The lines to extract run from the first line of the material below to the line containing "b.loft(rings, GREEN); struct(name, b)", both included; leave the pictures behind.

[start Data block]

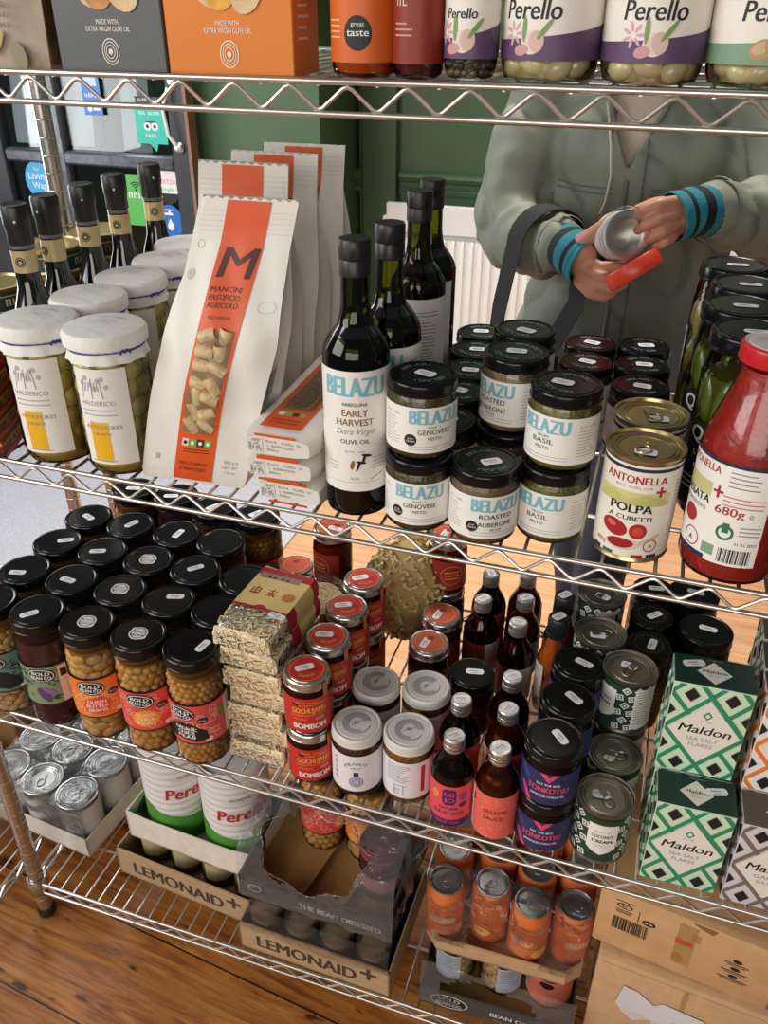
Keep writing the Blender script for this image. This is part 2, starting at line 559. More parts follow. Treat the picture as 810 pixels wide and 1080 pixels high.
b = MB(); b.box((-0.565, 2.385, 1.4), (0.13, 0.03, 2.8), GREEN, bev=0.004); struct('trim_1', b)


def dado(name, x0, x1):
    b = MB(); prof = [(0, -.045), (.018, -.045), (.022, -.03), (.012, -.022), (.012, -.006), (.028, 0.0), (.036, .014), (.03, .024), (.016, .03), (0, .034)]
    rings = [[(x, 2.4 - d, 0.888 + z) for d, z in prof] for x in (x0, x1)]
    b.loft(rings, GREEN); struct(name, b)


dado('trim_2', -0.49, 4.4); dado('trim_3', -0.66, -0.63)
b = MB(); b.box((1.9, 2.385, 0.08), (5.0, 0.03, 0.16), GREEN, bev=0.006); struct('baseboard_back', b)

# radiator below the dado rail
RADW = mat('radiator_enamel', H('#e8e8e6'), 0.35)
rad = tag(empty('radiator', (0, 2.31, 0.17)), 'white panel radiator with vertical corrugations on the green wall behind the shelves', 'radiator')


def radiator(x0, x1):
    b = MB(); n = int((x1 - x0) / 0.0333); rows = []
    for z in (0.03, 0.05, 0.53, 0.55):
        ins = 0.004 if z in (0.03, 0.55) else 0.0
        r = []
        for i in range(n):
            xa = x0 + i * 0.0333
            for fx, dy in ((0.0, 0), (.25, 0), (.36, -.009), (.64, -.009), (.75, 0)):
                r.append((xa + fx * 0.0333, -0.055 + (dy if not ins else 0), z))
        rows.append(r)
    b.loft(rows, RADW, closed=False)
    b.box(((x0 + x1) / 2, -0.045, 0.615), (x1 - x0, 0.022, 0.10), RADW, bev=0.004)
    b.box(((x0 + x1) / 2, -0.045, 0.015), (x1 - x0, 0.022, 0.03), RADW, bev=0.004)
    b.box(((x0 + x1) / 2, -0.03, 0.30), (x1 - x0, 0.02, 0.58), RADW)
    obj('front_panel', b, rad)
    b = MB()
    for x in (x0 - 0.004, x1 + 0.004):
        b.box((x, 0.0, 0.31), (0.012, 0.13, 0.62), RADW, bev=0.003)
    obj('side_panel', b, rad)
    b = MB(); k = int((x1 - x0) / 0.014)
    b.box(((x0 + x1) / 2, 0.06, 0.622), (x1 - x0, 0.01, 0.012), RADW)
    for i in range(k):
        b.box((x0 + (i + .5) * (x1 - x0) / k, 0.01, 0.625), (0.005, 0.10, 0.006), RADW)
    obj('top_grille', b, rad)


radiator(-0.50, 1.55)

# glazed door at the left
DOORP = mat('dark_slate_door_paint', H('#3b3d41'), 0.4, noise=0.12, nscale=14)
DOORM = mat('worn_glazing_bar', H('#55585e'), 0.30, 0.3, noise=0.35, nscale=60)
door = empty('door_1', (0, 2.0, 0)); door['kind'] = 'structure'
b = MB()
for x0, x1 in ((-2.02, -1.86), (-1.168, -1.102)):
    b.box(((x0 + x1) / 2, 0, 1.05), (x1 - x0, 0.045, 2.1), DOORP, bev=0.004)
b.box((-1.512, 0, 0.16), (0.70, 0.045, 0.3), DOORP, bev=0.004); b.box((-1.512, 0, 2.03), (0.70, 0.045, 0.14), DOORP, bev=0.004)
obj('door_frame', b, door)
b = MB()
b.box((-1.612, 0, 1.14), (0.035, 0.05, 1.68), DOORM, bev=0.008)
for z in (0.965, 1.45):
    b.box((-1.512, 0, z), (0.69, 0.046, 0.045), DOORM, bev=0.008)
obj('glazing_bars', b, door)
b = MB(); b.box((-1.512, 0.004, 1.13), (0.70, 0.004, 1.66), thin('window_glass', (0.9, 0.93, 0.92), rough=0.02, ior=1.45)); obj('pane', b, door)
b = MB()
for z in (1.22, 1.02):
    b.lathe([(0, -.012), (.016, -.012), (.018, 0), (.012, .008), (0, .01)], STEEL, 16, Matrix.Translation((-1.135, -0.03, z)) @ Matrix.Rotation(PI / 2, 4, 'X'))
b.tube([(-1.15, -0.035, 1.20), (-1.168, -0.05, 1.14), (-1.158, -0.05, 1.06), (-1.14, -0.04, 1.03)], 0.006, WHITE, 8)
obj('bolt', b, door)
b = MB(); b.box((-1.094, 1.99, 1.05), (0.012, 0.05, 2.1), mat('worn_brown_wood', H('#8d6a52'), 0.6)); struct('trim_4', b)
# what shows through the door glass
b = MB(); b.box((-1.6, 2.75, 1.2), (2.6, 0.06, 2.4), mat('shopfront_green_paint', H('#34472a'), 0.5, noise=0.2, nscale=5)); struct('wall_outside', b)


def flat_sticker(name, label, cat, x, z, wd, ht, fn, shape='rect', yy=1.992):
    b = MB(); lb = LB(b, plane((x, yy, z), (1, 0, 0), (0, 0, 1)), base=0.001)
    fn(lb, wd, ht)
    o = obj(name, b); tag(o, label, cat, 'stickers on the glazed door' if 'sticker' in name else None)
    return o


BLU = mat('sky_blue_print', H('#45a5d8'), 0.4); BLU2 = mat('royal_blue_print', H('#2f6fc0'), 0.4); TEAL = mat('teal_print', H('#2fb9a2'), 0.4)
LIME = mat('lime_green_print', H('#5cb356'), 0.4); PINKP = mat('pink_print', H('#d8488a'), 0.4)


def st_living(l, w_, h):
    l.disc(0, 0, .058, .066, BLU, 32); l.text('The', -.005, .033, .011, WHITE); l.text('Living', 0, .004, .024, WHITE, w=.085); l.text('Wage', .006, -.028, .024, WHITE, w=.07)


def st_wifi(l, w_, h):
    l.rect(-.055, .055, -.085, .085, LIME)
    for r in (.012, .020, .028): l.ring(.012, .036, r, r, .004, INK, 12, PI * .25, PI * .75)
    l.disc(.012, .036, .004, .004, INK, 12); l.scrib(.01, .008, .018, .06, WHITE, 3)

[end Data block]

Exercise result:
Keep writing the Blender script for this image. This is part 2, starting at line 559. More parts follow. Treat the picture as 810 pixels wide and 1080 pixels high.
b = MB(); b.box((-0.565, 2.385, 1.4), (0.13, 0.03, 2.8), GREEN, bev=0.004); struct('trim_1', b)


def dado(name, x0, x1):
    b = MB(); prof = [(0, -.045), (.018, -.045), (.022, -.03), (.012, -.022), (.012, -.006), (.028, 0.0), (.036, .014), (.03, .024), (.016, .03), (0, .034)]
    rings = [[(x, 2.4 - d, 0.888 + z) for d, z in prof] for x in (x0, x1)]
    b.loft(rings, GREEN); struct(name, b)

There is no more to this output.